When I’m in my stride there’ll be no stoppin’ me.
Paul Noonan, No Stopping Me

One of Pádraig’s favourite bands is Bell X1 with lead singer Paul Noonan. Paul and Daithí started HousePlants, a great new group Pádraig is exploring. They literally are electrifying.

No Stopping Me starts slow, but when Paul hits his stride, there is no stopping him. It looks like a low quality amateur recording of a Cork concert which is probably why it captures the determination and energy of the song and the performer so well.

You say to be careful. No, don’t go all in. – My shirt wide open. Flapping like wings. Like wings behind me.


Like most weeks, last week just flew by.

Pádraig went to see Foil, Arms, and Hog with one of his best friends. Doomdah!

It was a fantastic evening. The lads even came out for a picture and apparently were really chatty and friendly.

We had another fantastic evening at the Lord Mayor of Dublin’s home, the Mansion House, where the An Saol Foundation celebrated this year’s Adventfest. Rather than replicating the pictures from that evening here, check out the Gallery prepared by the incredible Isabella, an An Saol Foundation intern from Boston University and originally from El Paso. Yes, THE El Paso.

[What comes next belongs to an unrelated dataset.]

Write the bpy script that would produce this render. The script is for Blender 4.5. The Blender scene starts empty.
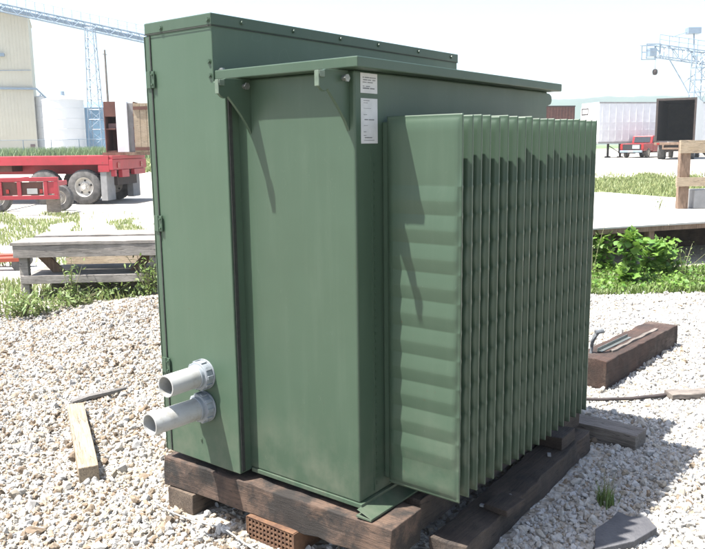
import bpy, math, random
import numpy as np
from mathutils import Vector, Matrix, noise
R = math.radians
rnd = random.Random(7)
nr = np.random.RandomState(11)
S = bpy.context.scene
COL = S.collection

# ------------------------------------------------------------------ camera model (solved from the photo)
F, PITCH, YAW, ROLL = 764.08, R(9.4249), R(37.8741), R(-0.7916)
CAM = Vector((-2.1624, -1.6594, 1.35))
fw = Vector((math.cos(YAW)*math.cos(PITCH), math.sin(YAW)*math.cos(PITCH), -math.sin(PITCH)))
_rt = Vector((math.sin(YAW), -math.cos(YAW), 0)); _up = _rt.cross(fw)
rt = _rt*math.cos(ROLL) + _up*math.sin(ROLL); up = -_rt*math.sin(ROLL) + _up*math.cos(ROLL)
def at(px, py, depth):
    d = fw + rt*((px-352)/F) - up*((py-274)/F)
    return CAM + d*depth
RIGHT = YAW - math.pi/2          # heading of an object whose local +X runs to the picture's right

def smooth(t): t = max(0., min(1., t)); return t*t*(3-2*t)
GZ = -0.27
def tz(x, y):
    dx, dy = x-CAM.x, y-CAM.y
    d = math.hypot(dx, dy)
    z = GZ + 0.5*smooth((d-25)/35)
    k = smooth((d-2.2)/3.)*(1-smooth((d-14)/10))
    z += k*0.03*(math.sin(x*1.7+y*.6)+math.sin(y*2.3-x*.8+1.)+.6*math.sin(x*3.9+y*3.1))*.5
    b = math.exp(-((d-8.0)/.7)**2)
    az = math.degrees(math.atan2(dy, dx)-YAW)
    if az > 2: z += .15*smooth((25-az)/11)*smooth((az-2)/4)*math.exp(-((d-7.6)/.75)**2)
    return z
def gat(px, d):
    """ground point under picture column px at forward depth d"""
    p = at(px, 150, d); return Vector((p.x, p.y, tz(p.x, p.y)))

# ------------------------------------------------------------------ materials
def new_mat(name):
    m = bpy.data.materials.new(name); m.use_nodes = True
    nt = m.node_tree; b = nt.nodes['Principled BSDF']; return m, nt, b
def mat(name, c1, c2=None, scale=8, rough=.6, r2=None, metal=0, bump=0, bscale=60, stretch=None, spec=None, detail=5, c3=None, s3=2.0, thr3=(.6, .7), trans=0, grain=0):
    kk = .78 if name.startswith('white') else .6
    c1 = tuple(v*kk for v in c1); c2 = tuple(v*kk for v in c2) if c2 else None; c3 = tuple(v*kk for v in c3) if c3 else None
    m, nt, b = new_mat(name); N = nt.nodes; L = nt.links
    tc = N.new('ShaderNodeTexCoord'); mp = N.new('ShaderNodeMapping'); L.new(tc.outputs['Object'], mp.inputs[0])
    if stretch: mp.inputs['Scale'].default_value = stretch
    b.inputs['Roughness'].default_value = rough; b.inputs['Metallic'].default_value = metal
    if spec is not None: b.inputs['Specular IOR Level'].default_value = spec
    if trans: b.inputs['Transmission Weight'].default_value = trans
    c2 = c2 or tuple(v*.85 for v in c1)
    nz = N.new('ShaderNodeTexNoise'); nz.inputs['Scale'].default_value = scale; nz.inputs['Detail'].default_value = detail; nz.inputs['Roughness'].default_value = .6
    L.new(mp.outputs[0], nz.inputs['Vector'])
    cr = N.new('ShaderNodeValToRGB'); cr.color_ramp.elements[0].position = .35; cr.color_ramp.elements[1].position = .65
    cr.color_ramp.elements[0].color = (*c1, 1); cr.color_ramp.elements[1].color = (*c2, 1)
    L.new(nz.outputs['Fac'], cr.inputs[0]); out = cr.outputs[0]
    if c3:
        n3 = N.new('ShaderNodeTexNoise'); n3.inputs['Scale'].default_value = s3; n3.inputs['Detail'].default_value = 8; n3.inputs['Roughness'].default_value = .7
        L.new(mp.outputs[0], n3.inputs['Vector'])
        mr = N.new('ShaderNodeMapRange'); mr.inputs[1].default_value, mr.inputs[2].default_value = thr3; L.new(n3.outputs['Fac'], mr.inputs[0])
        mx = N.new('ShaderNodeMix'); mx.data_type = 'RGBA'; L.new(mr.outputs[0], mx.inputs[0]); L.new(out, mx.inputs[6]); mx.inputs[7].default_value = (*c3, 1)
        out = mx.outputs[2]
    if grain:
        wn = N.new('ShaderNodeTexNoise'); wn.inputs['Scale'].default_value = 5; wn.inputs['Detail'].default_value = 8; wn.inputs['Roughness'].default_value = .75
        m2 = N.new('ShaderNodeMapping'); L.new(tc.outputs['Object'], m2.inputs[0])
        g = [22., 22., 22.]; g[grain-1] = 1.2; m2.inputs['Scale'].default_value = g
        L.new(m2.outputs[0], wn.inputs['Vector'])
        mr = N.new('ShaderNodeMapRange'); mr.inputs[1].default_value, mr.inputs[2].default_value = .3, .7; mr.inputs[3].default_value = .45; mr.inputs[4].default_value = 1.15
        L.new(wn.outputs['Fac'], mr.inputs[0])
        mx = N.new('ShaderNodeMix'); mx.data_type = 'RGBA'; mx.blend_type = 'MULTIPLY'; mx.inputs[0].default_value = 1
        L.new(out, mx.inputs[6]); L.new(mr.outputs[0], mx.inputs[7]); out = mx.outputs[2]
        m5 = N.new('ShaderNodeMapping'); L.new(tc.outputs['Object'], m5.inputs[0]); g5 = [14., 14., 14.]; g5[grain-1] = .8; m5.inputs['Scale'].default_value = g5
        n5 = N.new('ShaderNodeTexNoise'); n5.inputs['Scale'].default_value = 2.2; n5.inputs['Detail'].default_value = 3; n5.inputs['Distortion'].default_value = .4; L.new(m5.outputs[0], n5.inputs['Vector'])
        a5 = N.new('ShaderNodeMath'); a5.operation = 'SUBTRACT'; L.new(n5.outputs['Fac'], a5.inputs[0]); a5.inputs[1].default_value = .5
        b5 = N.new('ShaderNodeMath'); b5.operation = 'ABSOLUTE'; L.new(a5.outputs[0], b5.inputs[0])
        r5 = N.new('ShaderNodeMapRange'); r5.inputs[1].default_value = .002; r5.inputs[2].default_value = .012; r5.inputs[3].default_value = .35; r5.inputs[4].default_value = 1; L.new(b5.outputs[0], r5.inputs[0])
        x5 = N.new('ShaderNodeMix'); x5.data_type = 'RGBA'; x5.blend_type = 'MULTIPLY'; x5.inputs[0].default_value = 1; L.new(out, x5.inputs[6]); L.new(r5.outputs[0], x5.inputs[7]); out = x5.outputs[2]
        bw = N.new('ShaderNodeBump'); bw.inputs['Strength'].default_value = .6; bw.inputs['Distance'].default_value = .01
        L.new(wn.outputs['Fac'], bw.inputs['Height']); L.new(bw.outputs[0], b.inputs['Normal'])
    L.new(out, b.inputs['Base Color'])
    if r2 is not None:
        mr = N.new('ShaderNodeMapRange'); mr.inputs[1].default_value, mr.inputs[2].default_value = .3, .7; mr.inputs[3].default_value = rough; mr.inputs[4].default_value = r2
        L.new(nz.outputs['Fac'], mr.inputs[0]); L.new(mr.outputs[0], b.inputs['Roughness'])
    if bump and not grain:
        n2 = N.new('ShaderNodeTexNoise'); n2.inputs['Scale'].default_value = bscale; n2.inputs['Detail'].default_value = 4
        L.new(mp.outputs[0], n2.inputs['Vector'])
        bp = N.new('ShaderNodeBump'); bp.inputs['Strength'].default_value = bump; bp.inputs['Distance'].default_value = .01
        L.new(n2.outputs['Fac'], bp.inputs['Height']); L.new(bp.outputs[0], b.inputs['Normal'])
    return m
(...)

It was a great night, with food and drink provided by the Lord Mayor, and with music and poetry by famous Irish trad musician Maitiú Ó Casaide, the incredible Lighthouse Project singers from Finglas, journalist and poet Vincent Woods, and the unique Colm Ó Snodaigh of KILA fame.

One of the highlights of the evening took place next door, sharing the entrance to the Mansion House with us, where Bank of Ireland had not spared any expense to host their annual gala. They had a special blue carpet and tunnel entering the building where hundreds of photographs must have been taken and where special drummers in kilts provided the backdrop outside, as all their glamorous employees arrived. Even Baz Ashmawy, one of Ireland’s best-known TV presenters joined them.

As all the glamorous Bank of Ireland lads in their tuxedos and evening gowns were arriving and walking up the stairs to the grand entrance of the Mansion House, on a very cold and windy night, the tiny wheelchair lift beside the stairs broke – and nobody was able to fix it. The ushers blamed ‘a person’ who had pressed the wrong button and broke it.

Where two worlds collide

We managed to carry some wheelchairs and their passengers up the stairs. The motorised chairs had to be brought up through a side entrance of the restaurant. There was nothing stoppin’ us once we were in our stride!

The scene was ready for national TV, the next news show, and Talk to Joe.

Some of Ireland’s richest bankers passing by wheelchair users on their way to the home of Dublin’s Lord Mayor, stranded on a cold, windy night at the bottom of the stairs.

You couldn’t have made it up.

A good friend and contributor on the night mentioned the word Maverick.

When I looked up the word, I read that a maverick describes a person who thinks independently. A maverick refuses to follow the customs or rules of a group to which he or she belongs. A maverick is often admired for his or her free spirit.

Perhaps, this is what Pádraig and his fellow brain injured friends are. Mavericks.

They have refused to be locked up in a nursing home, clean and fed. With their free spirit, they will overcome any obstacles. Even the stairs at the bottom of the Mansion House where they got stuck because someone pressed a wrong button.

Every day, they celebrate life. With a spirit of hope and new beginnings. In the face of great adversity.

When we’re in our stride there’ll be no stoppin’ us.

We’ll go all in. Shirts wide open. Flapping like wings.